Robert O’Neill regrette le sort qui est réservé aux Afghans qu’il a vu souffrir pendant tant d’années. Il relève également l’erreur américaine de ne pas voir vu arriver la situation qui aujourd’hui voit le matériel militaire américain entre les mains des talibans : « On leur laisse tout, notre matériel, nos armes, nos blindés légers, nos hélicoptères dont ils ne savent pas se servir, pas encore. »
Le militaire reconnait ne pas avoir été surpris par la rapidité de la prise de Kaboul. Pour lui, Joe Biden n’a pas écouté les membres du Pentagone qui lui conseillaient une autre stratégie (Biden a démenti jeudi dans une interview à la télé américaine, NDLR). Il reconnait également qu’il n’y a pas eu de combat parce que les soldats afghans n’ont pas voulu la confrontation.
Robert O Neill garde en mémoire cette réflexion des talibans : « Vous, les Américains, vous avez l’heure, et nous on a le temps. »
Ils savaient qu’ils gagneraient et c’est fait.
Les américains ont entrainé des hommes pour constituer une armée afghane mais l’ex-militaire relève : « c’était un peu comme vouloir essayer que votre gamin vous donne un coup de main (…) ceux qui ont eu affaire aux militaires afghans ne peuvent avoir été surpris, tous les gradés qui ont fait comme s’ils étaient surpris alors que notre pays a entraîné une armée afghane pendant vingt ans, deux fois plus nombreuse que les talibans, et que ces derniers l’ont emporté en huit jours à peine, c’est qu’ils sont de mauvaise foi ». Lorsqu’il commente la désertion de l’armée afghane face aux Talibans, Robert O’Neill avance également l’argument de la corruption. Les Talibans, riches de leurs trafics en tous genres, dont celui de l’opium, ont arrosé généreusement des hommes dont est composée l’armée afghane, pour garder l’inertie pendant la prise de Kaboul. Quant au président Ashraf Ghani « Dont la fille vit tranquillement dans un superbe loft de Brooklyn et où elle étudie l’art, quand il s’est enfui, ils ont eu un mal fou à fermer les portes tellement l’hélico était plein de cash! »

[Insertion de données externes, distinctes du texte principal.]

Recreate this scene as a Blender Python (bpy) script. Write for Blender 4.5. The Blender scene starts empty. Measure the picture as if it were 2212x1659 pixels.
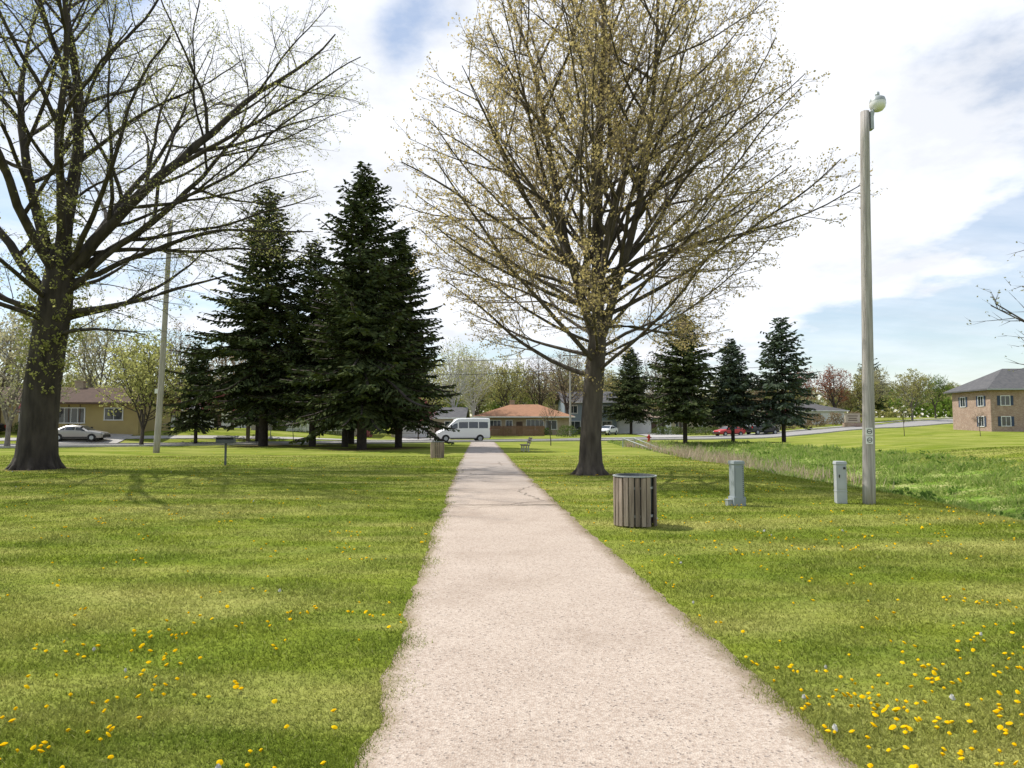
import bpy, math, random
import numpy as np
from mathutils import Vector, noise
rad=math.radians
scene=bpy.context.scene
scene.view_settings.view_transform='Standard'
scene.view_settings.look='None'
scene.view_settings.exposure=0
def link(o): scene.collection.objects.link(o); return o
def sm(a,b,x):
    t=np.clip((np.asarray(x,dtype=float)-a)/(b-a),0,1); return t*t*(3-2*t)
# ---------------------------------------------------------------- terrain
ROADP=[(-140,44),(-95,47),(-75,49),(-55,53),(-38,59),(-20,68),(-3,77),(12,84),(28,92),(44,102),(58,113),(75,127),(105,150),(160,190),(240,240)]
def zf(x,y):
    x=np.asarray(x,dtype=float); y=np.asarray(y,dtype=float)
    wob=0.5*np.sin(y*0.21)+0.3*np.sin(y*0.53+1)
    d=sm(9.3,13.2,x+wob*.5)*(1-sm(14.5,23.5,x+wob))*(1-sm(58,69,y))
    z=-1.25*d*(1-.35*sm(25,50,y))+.05*d*np.sin(x*2.1+np.sin(y))*np.sin(y*1.3)
    z=z+.55*sm(19,30,x)*sm(10,30,y)*(1-sm(55,75,y))
    ry=np.interp(x,[p[0] for p in ROADP],[p[1] for p in ROADP])
    z=z+1.2*sm(3.5,12,y-ry)*sm(12,32,-x)
    z=z+0.9*sm(45,92,y)*sm(30,58,x)
    z=z+2.6*sm(100,170,y)*sm(35,80,x)
    z=z+0.35*sm(84,110,y)
    z=z+0.03*np.sin(x*0.4)*np.sin(y*0.33)*(1-np.exp(-(x/3.)**2))*0.8
    return z
def z1(x,y): return float(zf(x,y))
def catmull(P,n=12):
    P=[np.array(p,float) for p in P]; P=[2*P[0]-P[1]]+P+[2*P[-1]-P[-2]]
    out=[]
    for i in range(1,len(P)-2):
        for k in range(n):
            t=k/n; a,b,c,d=P[i-1:i+3]
            out.append(.5*((2*b)+(-a+c)*t+(2*a-5*b+4*c-d)*t*t+(-a+3*b-3*c+d)*t**3))
    out.append(P[-2]); return np.array(out)
PATH_Y=[-8,0,3.5,15.2,32,66,73]; PATH_X=[1.17,.69,.48,-.23,-1.17,-2.75,-3.1]
def pathx(y): return np.interp(y,PATH_Y,PATH_X)
# ---------------------------------------------------------------- materials
def newmat(name):
    m=bpy.data.materials.new(name); m.use_nodes=True
    nt=m.node_tree; nt.nodes.clear()
    out=nt.nodes.new('ShaderNodeOutputMaterial')
    return m,nt,out
def N(nt,t,**k):
    n=nt.nodes.new(t)
    for a,b in k.items(): setattr(n,a,b)
    return n
def c4(c): return (c[0],c[1],c[2],1)
def mat(name,col,col2=None,rough=.8,scale=3.,detail=4,bump=0.,bscale=None,metal=0.,stretch=None,spec=.3):
    m,nt,out=newmat(name)
    p=N(nt,'ShaderNodeBsdfPrincipled'); p.inputs['Roughness'].default_value=rough; p.inputs['Metallic'].default_value=metal
    p.inputs['Specular IOR Level'].default_value=spec
    nt.links.new(p.outputs[0],out.inputs[0])
    if col2 is None: col2=tuple(c*.8 for c in col)
    tc=N(nt,'ShaderNodeTexCoord'); v=tc.outputs['Object']
    if stretch:
        mp=N(nt,'ShaderNodeMapping'); mp.inputs['Scale'].default_value=stretch
        nt.links.new(v,mp.inputs[0]); v=mp.outputs[0]
    n=N(nt,'ShaderNodeTexNoise'); n.inputs['Scale'].default_value=scale; n.inputs['Detail'].default_value=detail
    nt.links.new(v,n.inputs[0])
    r=N(nt,'ShaderNodeMapRange'); r.inputs[1].default_value=.3; r.inputs[2].default_value=.7
    nt.links.new(n.outputs[0],r.inputs[0])
    mx=N(nt,'ShaderNodeMixRGB'); mx.inputs[1].default_value=c4(col); mx.inputs[2].default_value=c4(col2)
    nt.links.new(r.outputs[0],mx.inputs[0]); nt.links.new(mx.outputs[0],p.inputs['Base Color'])
    if bump:
        b=N(nt,'ShaderNodeBump'); b.inputs['Strength'].default_value=bump; b.inputs['Distance'].default_value=.03
        n2=N(nt,'ShaderNodeTexNoise'); n2.inputs['Scale'].default_value=bscale or scale*2; n2.inputs['Detail'].default_value=6
        nt.links.new(v,n2.inputs[0]); nt.links.new(n2.outputs[0],b.inputs['Height']); nt.links.new(b.outputs[0],p.inputs['Normal'])
    return m
def leafmat(name,a,b,trans=.45):
    m,nt,out=newmat(name)
    g=N(nt,'ShaderNodeNewGeometry'); mx=N(nt,'ShaderNodeMixRGB')
    mx.inputs[1].default_value=c4(a); mx.inputs[2].default_value=c4(b)
    nt.links.new(g.outputs['Random Per Island'],mx.inputs[0])
    d=N(nt,'ShaderNodeBsdfDiffuse'); nt.links.new(mx.outputs[0],d.inputs[0])
    if trans<=0: nt.links.new(d.outputs[0],out.inputs[0]); return m
    t=N(nt,'ShaderNodeBsdfTranslucent'); s=N(nt,'ShaderNodeMixShader'); s.inputs[0].default_value=trans
    nt.links.new(mx.outputs[0],t.inputs[0])
    nt.links.new(d.outputs[0],s.inputs[1]); nt.links.new(t.outputs[0],s.inputs[2]); nt.links.new(s.outputs[0],out.inputs[0])
    return m
def noise_node(nt,v,scale,detail=4,rough=.55):
    n=N(nt,'ShaderNodeTexNoise'); n.inputs['Scale'].default_value=scale; n.inputs['Detail'].default_value=detail; n.inputs['Roughness'].default_value=rough
    nt.links.new(v,n.inputs[0]); return n.outputs[0]
def rng_node(nt,v,a,b,c=0,d=1,smooth=False):
    r=N(nt,'ShaderNodeMapRange'); r.inputs[1].default_value=a; r.inputs[2].default_value=b; r.inputs[3].default_value=c; r.inputs[4].default_value=d
    if smooth: r.interpolation_type='SMOOTHSTEP'
    nt.links.new(v,r.inputs[0]); return r.outputs[0]
def mixc(nt,f,a,b):
    mx=N(nt,'ShaderNodeMixRGB')
    for s,i in ((f,0),(a,1),(b,2)):
        if isinstance(s,tuple): mx.inputs[i].default_value=c4(s)
        elif isinstance(s,float): mx.inputs[i].default_value=s
        else: nt.links.new(s,mx.inputs[i])
    return mx.outputs[0]
DIRT=[(-19.4,28,1.5),(2.82,24.6,1.1),(-11.2,51.5,3.2),(-8.9,54,2.5),(-21.8,60,3.2),(-17,59,3),(27.4,68.5,2.5),(17,68,2.5)]
def grass_color(nt,blade=False):
    g=N(nt,'ShaderNodeNewGeometry'); v=g.outputs['Position']
    big=rng_node(nt,noise_node(nt,v,.16,4),.38,.62)
    mid=rng_node(nt,noise_node(nt,v,.9,6,.65),.38,.60)
    mp=N(nt,'ShaderNodeMapping'); mp.inputs['Rotation'].default_value=(0,0,rad(65)); mp.inputs['Scale'].default_value=(.25,1.1,1)
    nt.links.new(v,mp.inputs[0])
    streak=rng_node(nt,noise_node(nt,mp.outputs[0],.7,5,.62),.43,.66)
    c=mixc(nt,big,(.185,.235,.030),(.255,.295,.045))
    m2=N(nt,'ShaderNodeMath',operation='MULTIPLY'); m2.inputs[1].default_value=.65; nt.links.new(mid,m2.inputs[0])
    c=mixc(nt,m2.outputs[0],c,(.135,.190,.030))
    s2=N(nt,'ShaderNodeMath',operation='MULTIPLY'); s2.inputs[1].default_value=.75; nt.links.new(streak,s2.inputs[0])
    c=mixc(nt,s2.outputs[0],c,(.42,.40,.13))
    if blade:
        r=rng_node(nt,g.outputs['Random Per Island'],0,1,.62,1.42)
        r2=rng_node(nt,g.outputs['Random Per Island'],.90,1,0,.65)
        mm=N(nt,'ShaderNodeMixRGB',blend_type='MULTIPLY'); mm.inputs[0].default_value=1
        nt.links.new(c,mm.inputs[1]); nt.links.new(r,mm.inputs[2]); c=mixc(nt,r2,mm.outputs[0],(.45,.42,.20))
    return v,c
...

On a dû effectuer beaucoup d’opérations inutiles parce qu’un gradé cherchait à être promu. La triste vérité, c’est que beaucoup d’hommes sont morts pour rien.

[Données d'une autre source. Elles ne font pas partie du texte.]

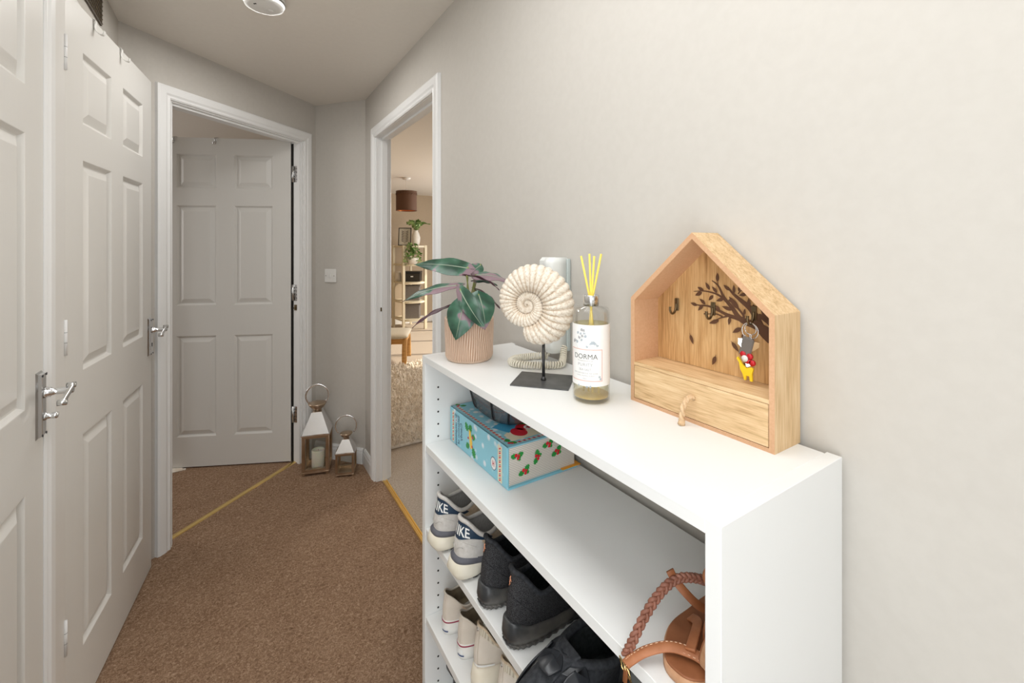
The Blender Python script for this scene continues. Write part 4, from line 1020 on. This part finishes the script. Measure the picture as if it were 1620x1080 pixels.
# --- black strap shoes, toes pointing out of the bookcase
def make_strap_shoe(loc, rz, label, z_=1):
    root = thing('strap_shoe', loc, label, 'shoe', rz, 'black strap shoes')
    s = Shoe(.25, .092, .100, .084, .094, .045, .54, .03, .42, [(0, .026), (.5, .020), (1, .022)])
    s.upper('black_suede', root, 'black_lining', 'black_suede', .0065)
    s.sole('sole', 'black_rubber', [(0, -.006), (.002, 0), (.018, .002), (st_top(s), .0005), (st_top(s, .001), -.004)], root)
    tp_ = s.top(.5)
    for k in (0,):
        half = []
        for sg in (1, -1):
            h_ = [(s.surf(.5+sg*(.155-.03*k*0-.045*k), v, .004), s.surf(.5+sg*(.155-.045*k), v, .02)) for v in (.12, .3, .5, .7, .86-.1*k)]
            half.append(h_)
        mid = [(tp_+Vector((.022, y_, .004)), tp_+Vector((.030, y_*1.2, .03))) for y_ in (.010, -.010)]
        seq = half[0]+mid+half[1][::-1]; P = spline([a for a, b in seq], 5); U = spline([(b-a).normalized() for a, b in seq], 5)
        MB().ribbon(P, U, .025, .0034).build('strap', 'black_leather', root)
    s.tongue('black_suede', root, .006); s.patch('heel_counter', 'black_leather', -.14, .14, .03, .45, .0014, root, 24, 4); return root
make_strap_shoe((.555, .520, ZS), PI+math.radians(-2), 'black padded shoe with wide leather strap, toe pointing out, beside the knit trainers')
make_strap_shoe((.575, .385, ZS), PI, 'black padded strap shoe below the sandals, nearest the near side panel')
t_ = thing('strap_shoe', (.46, 1.0, SHELVES[3]), 'black shoe with leather tongue on the low shelf by the far panel', 'shoe', math.radians(5))
s = Shoe(.26, .084, .095, .070, .092, .045, .50, .03, .34, [(0, .024), (.5, .018), (1, .02)], lean=.004)
s.upper('black_leather', t_, 'black_lining', 'black_suede', .005); s.sole('sole', 'cream_rubber', [(0, -.004), (.003, 0), (.014, .0015), (st_top(s), .0005), (st_top(s, .001), -.004)], t_)
MB().ribbon(spline([(.010, .010, .07), (-.004, .010, .092), (-.004, .010, .106), (.012, .010, .112)], 4), (1, 0, 0), .024, .004).build('heel_loop', 'black_leather', t_)

# --- cream canvas pumps with red line
ZC = SHELVES[2]
def make_canvas(loc, rz, label):
    root = thing('canvas_shoe', loc, label, 'shoe', rz, 'cream canvas pumps with red lined soles')
    s = Shoe(.25, .078, .092, .064, .078, .036, .50, .015, .42, [(0, .032), (.5, .026), (1, .032)], lean=-.002, inset=.002)
    s.upper('cream_canvas', root, 'insole_brown', 'cream_canvas', .0022, im='insole_brown')
    s.sole('foxing', 'cream_rubber', [(0, -.003), (.001, .0005), (.012, .0012), (st_top(s), .0008), (st_top(s, .001), -.003)], root)
    s.sole('red_line', 'red_rubber', [(st_top(s, -.0035), .001), (st_top(s, -.003), .0018), (st_top(s, -.001), .0018), (st_top(s, -.0005), .001)], root, cap=False)
    mb = MB(); rows = []
    for i in range(13):
        u = -.045+.09*i/12; rows.append([(*s.outl(u, .0022)[:2], z) for z in (.010, .024)])
    lb = MB().grid(rows).build('heel_label', 'white_print', root)
    mb = MB(); mb.grid([[(*s.outl(-.055+.055*i/8, .0028)[:2], z) for z in (.0085, .0115)] for i in range(9)]); mb.build('blue_line', 'blue_rubber', root)
    text('ALL STAR', .0065, lambda x, y: Vector((*s.outl(.016-x*.62+.01, .0026)[:2], .0145+y)), 'grey_ink', 'heel_lettering', root)
    for u in (-.16, .16): MB().tube([s.surf(u, v/10, .0006) for v in range(11)], .0006, 5).build('seam', 'stitch', root)
    s.patch('heel_strip', 'cream_canvas', -.018, .018, .02, .97, .0010, root, 8, 8)
    s.tongue('cream_canvas', root, .01); s.laces('white_plastic', root); return root
make_canvas((.432, .994, ZC), math.radians(3), 'cream canvas pump with red sole line, next to the far side panel')
make_canvas((.436, .916, ZC), math.radians(3), 'cream canvas pump with red sole line, next to the cream knit slip-ons')
def make_slipon(loc, rz, label):
    root = thing('slip_on_shoe', loc, label, 'shoe', rz, 'cream knit slip-on shoes')
    s = Shoe(.265, .082, .128, .082, .100, .042, .48, .05, .30, [(0, .046), (.4, .034), (1, .024)], lean=.0, inset=.006)
    s.upper('cream_canvas', root, 'insole_brown', 'tan_suede', .0025, im='insole_brown')
    s.sole('midsole', 'cream_rubber_warm', [(.003, -.003), (.006, .003), (.022, .004), (st_top(s, -.003), 0), (st_top(s, 0), -.005)], root)
    s.sole('outsole', 'sandal_edge', [(0, -.004), (.0005, .0015), (.0035, .002)], root)
    s.patch('ribbed_collar', 'ribbed_knit', -.26, .26, 0, 1, .0016, root, 40, 5, vf=lambda q: (.70+.12*(1-abs(q*2-1))**2, .97))
    s.patch('heel_strip', 'cream_canvas', -.022, .022, .02, 1, .0026, root, 10, 8)
    MB().grid([[s.surf(-.12+.16*i/14, v, .003) for v in (.06, .10)] for i in range(15)]).build('heel_trim', 'white_print', root)
    e_ = MB(); c = s.surf(0.0, .90, .0032); e_.tube([c+Vector((0, .003*math.cos(a), .003*math.sin(a))) for a in [k*PI/5 for k in range(10)]], .0009, 6, closed=True); e_.build('eyelet', 'brushed_chrome', root)
    return root
make_slipon((.432, .834, ZC), math.radians(2), 'cream knit slip-on with ribbed collar, beside the canvas pumps')
make_slipon((.434, .738, ZC), math.radians(2), 'cream knit slip-on with ribbed collar, second from the canvas pumps')

# ------------------------------------------------------------------ sandals
Z1 = SHELVES[0]
def sandal(loc, rot, label, extra=True):
    root = thing('sandal', loc, label, 'sandal', 0); root.rotation_euler = rot
    s = Shoe(.225, .092, wm=[(0, .92), (.2, 1.0), (.45, .82), (.75, .80), (1, .74)])
    s.sole('sole', 'sandal_edge', [(0, -.002), (.001, 0), (.011, .0005), (.0125, -.001)], root)
    s.sole('footbed', 'sandal_leather', [(.0125, -.0012), (.0142, -.0014), (.0146, -.003)], root)
    return root, s
sA, s = sandal((.430, .327, Z1), (0, 0, math.radians(3)), 'tan leather sandal with braided strap and gold buckle on upper shelf')
la = Vector((.430, .327, Z1))
def loc3(P): 
    Mi = Matrix.Rotation(-math.radians(3), 3, 'Z'); return [Mi @ (Vector(p)-la) for p in P]
P = loc3([(.394, .369, Z1+.006), (.402, .368, Z1+.008), (.420, .362, Z1+.014), (.440, .348, Z1+.021), (.453, .332, Z1+.023), (.462, .312, Z1+.022), (.464, .294, Z1+.012)])
st = MB().ribbon(spline(P, 6), (-.5, .1, .9), .0118, .0030).build('toe_strap', 'sandal_strap', sA)
P2 = spline([Vector(p)+Vector((-.001, 0, .0020)) for p in P], 8); mb = MB()
for sd in (-.0042, .0042):
    for i in range(0, len(P2)-1, 2): mb.tube([P2[i]+Vector((sd*.7, sd*.3, sd*.6)), P2[i+1]+Vector((sd*.7, sd*.3, sd*.6))], .00045, 4)
mb.build('stitching', 'stitch', st)
MB().ribbon(spline(loc3([(.455, .325, Z1+.027), (.475, .333, Z1+.029), (.498, .345, Z1+.026), (.508, .362, Z1+.016)]), 6), (-.3, .2, .9), .012, .003).build('instep_strap', 'sandal_strap', sA)
braid = spline(loc3([(.404, .378, Z1+.004), (.412, .374, Z1+.022), (.430, .370, Z1+.048), (.448, .364, Z1+.070), (.468, .357, Z1+.084), (.488, .348, Z1+.085), (.508, .338, Z1+.078), (.530, .325, Z1+.062)]), 10)
mb = MB()
for k in range(3):
    pts = []
    for i, p in enumerate(braid):
        t = (braid[min(i+1, len(braid)-1)]-braid[max(i-1, 0)]).normalized(); nx = t.cross(Vector((-.7, -.7, .1))).normalized(); ny = t.cross(nx)
        a = i*.75+k*2*PI/3; pts.append(p+nx*(.0040*math.sin(a))+ny*(.0016*math.sin(2*a)))
    mb.tube(pts, .0025, 7)
mb.build('braided_strap', 'braid_leather', sA)
MB().ribbon(spline(loc3([(.466, .362, Z1+.094), (.470, .358, Z1+.084), (.478, .348, Z1+.070), (.490, .336, Z1+.056), (.510, .322, Z1+.046), (.530, .305, Z1+.042)]), 6), (-.6, -.5, .5), .010, .003).build('ankle_strap', 'sandal_leather', sA)
bk_ = Vector(loc3([(.399, .374, Z1-.006)])[0]); mb = MB()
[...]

Les images d’hommes et de femmes tentant de fuir le pays devant les grilles de l’aéroport de Kaboul ont fait le tour du monde. Elles choquent profondément l’opinion publique internationale. Ces images rappellent la débâcle de Saïgon. « On est allé en Iraq parce qu’un gars était en colère et qu’un autre voulait symboliquement tuer son père (Georges Bush, NDLR). Et dès que les tours du World Trade Center sont tombées, le Pentagone planifiait l’invasion de l’Irak. Parce que la guerre est toujours synonyme de « Big money », de beaucoup d’argent. »
Quant à la question de savoir si l’Amérique pourrait s’aventurer dans une autre guerre, Robert O’Neill n’y croit pas. Pas pas avant longtemps ! Qui voudrait aujourd’hui être une source pour les Américains, risquer sa peau pour un pays qui va vous laisser sur le carreau? Ce n’est pas seulement un désastre pour les Afghans, c’est aussi un désastre pour l’avenir de la politique étrangère américaine. C’est comme si on revenait à la case départ, au 11 septembre 2001.

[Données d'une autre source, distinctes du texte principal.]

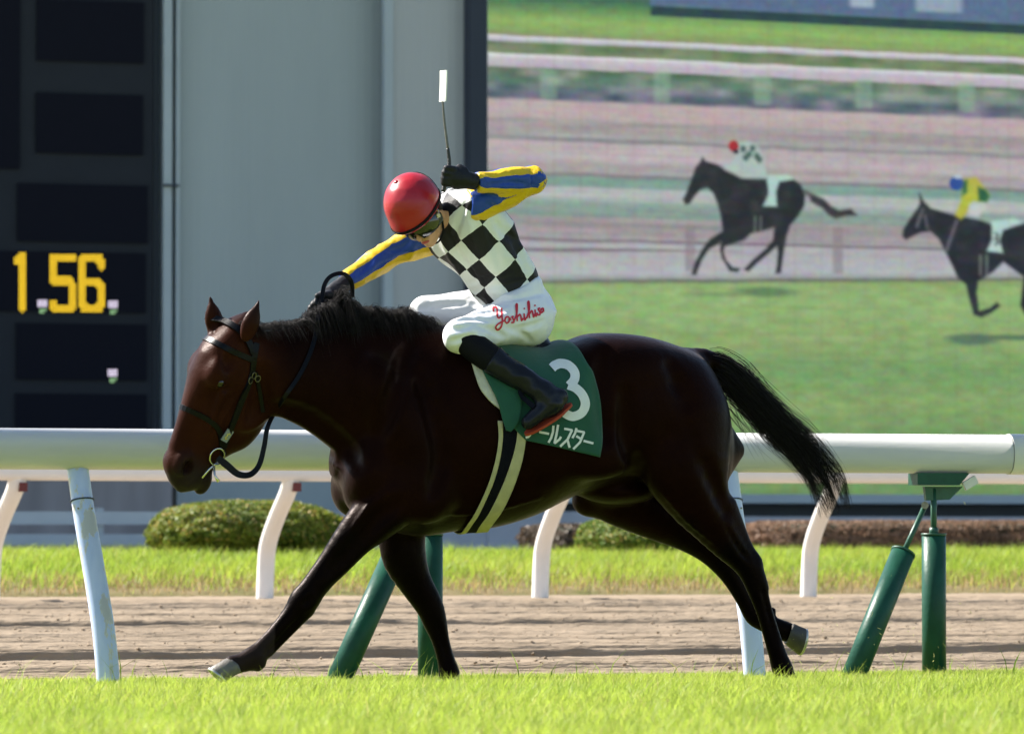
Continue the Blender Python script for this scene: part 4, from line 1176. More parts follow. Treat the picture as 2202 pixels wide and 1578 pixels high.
# tail
def tail():
    n, m = 1500, 24
    C = spline([PX(1500, 772, 0), PX(1548, 790, 0), PX(1600, 838, .0), PX(1665, 905, .0), PX(1728, 962, 0), PX(1778, 1028, 0), PX(1800, 1085, 0)], m)
    Tn, Nn, Bn = frames(C)
    up = np.cross(Tn, EYy); up = np.where(up[:, 2:3] < 0, -up, up)
    t = np.linspace(0, 1, m)
    spread = np.interp(t, [0, .12, .3, .6, .85, 1], [.030, .052, .070, .085, .080, .07])
    a = rng.uniform(0, 2 * math.pi, n); q = np.sqrt(rng.random(n))
    q = np.where(rng.random(n) < .12, q * 1.6, q)
    lock = rng.integers(0, 40, n); la = rng.uniform(0, 2 * math.pi, 40); lq = rng.random(40) ** .6 * 1.15; ll = rng.uniform(.55, 1.02, 40); lp = rng.uniform(0, 6.28, 40)
    ou0, oy0 = np.cos(a) * q, np.sin(a) * q
    ou1, oy1 = np.cos(la[lock]) * lq[lock] + .11 * np.cos(a) * q, np.sin(la[lock]) * lq[lock] + .11 * np.sin(a) * q
    w = np.clip((t - .25) / .6, 0, 1)[None]
    ou = ou0[:, None] * (1 - w) + ou1[:, None] * w
    oy = oy0[:, None] * (1 - w) + oy1[:, None] * w
    start = rng.uniform(0, .42, n); ln = rng.uniform(.5, .68, n) * np.where(rng.random(n) < .25, .75, 1)
    out = np.zeros((n, m, 3))
    for i in range(n):
        tt = np.clip(start[i] * (q[i] ** .5) + np.linspace(0, 1, m) * (1 - start[i] * .2 - (1 - ln[i]) * .35) * ll[lock[i]], 0, 1.02)
        for k in range(3):
            out[i, :, k] = np.interp(tt, t, C[:, k])
        uu_ = np.stack([np.interp(tt, t, up[:, k]) for k in range(3)], -1)
        sp = np.interp(tt, t, spread)
        out[i] += uu_ * (np.interp(tt, t, ou[i]) * sp)[:, None] + EYy * (np.interp(tt, t, oy[i]) * sp * .8)[:, None]
        wv = rng.uniform(.002, .008)
        ph = rng.uniform(0, 6)
        out[i] += uu_ * (wv * np.sin(ph + tt * rng.uniform(5, 12)) * tt)[:, None]
        out[i] += uu_ * (.016 * np.sin(lp[lock[i]] + tt * 9) * tt)[:, None]
        out[i, :, 2] -= .04 * np.linspace(0, 1, m) ** 2 * rng.random()
    # loose wisps hanging from the dock
    W = []
    for i in range(46):
        a0 = PX(rng.uniform(1555, 1640), 0, 0) * 0 + PX(rng.uniform(1562, 1650), rng.uniform(850, 905), rng.uniform(-.03, .03))
        L0 = rng.uniform(.10, .26)
        d = unit((rng.uniform(.15, .9), rng.uniform(-.2, .2), -1))
        s = np.linspace(0, 1, m)[:, None]
        W.append(a0 + d * L0 * s + np.array([.10, 0, -.02]) * s ** 2 * rng.uniform(.2, 1.3))
    G = np.concatenate([out, np.array(W)])
    return strands('tail', G, rng.uniform(.0008, .0016, len(G)), M['hair'], horse)
tail()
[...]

Beaucoup de vérités, mais un peu trop tôt pour se faire une opinion définitive. Il faut se rappeler que c’est l’administration Trump qui a mis en route cette évacuation bordélique. Biden aurait pu s’assurer que les conditions étaient remplies pour sortir en bon ordre. Il faudra attendre quelques mois pour en savoir plus.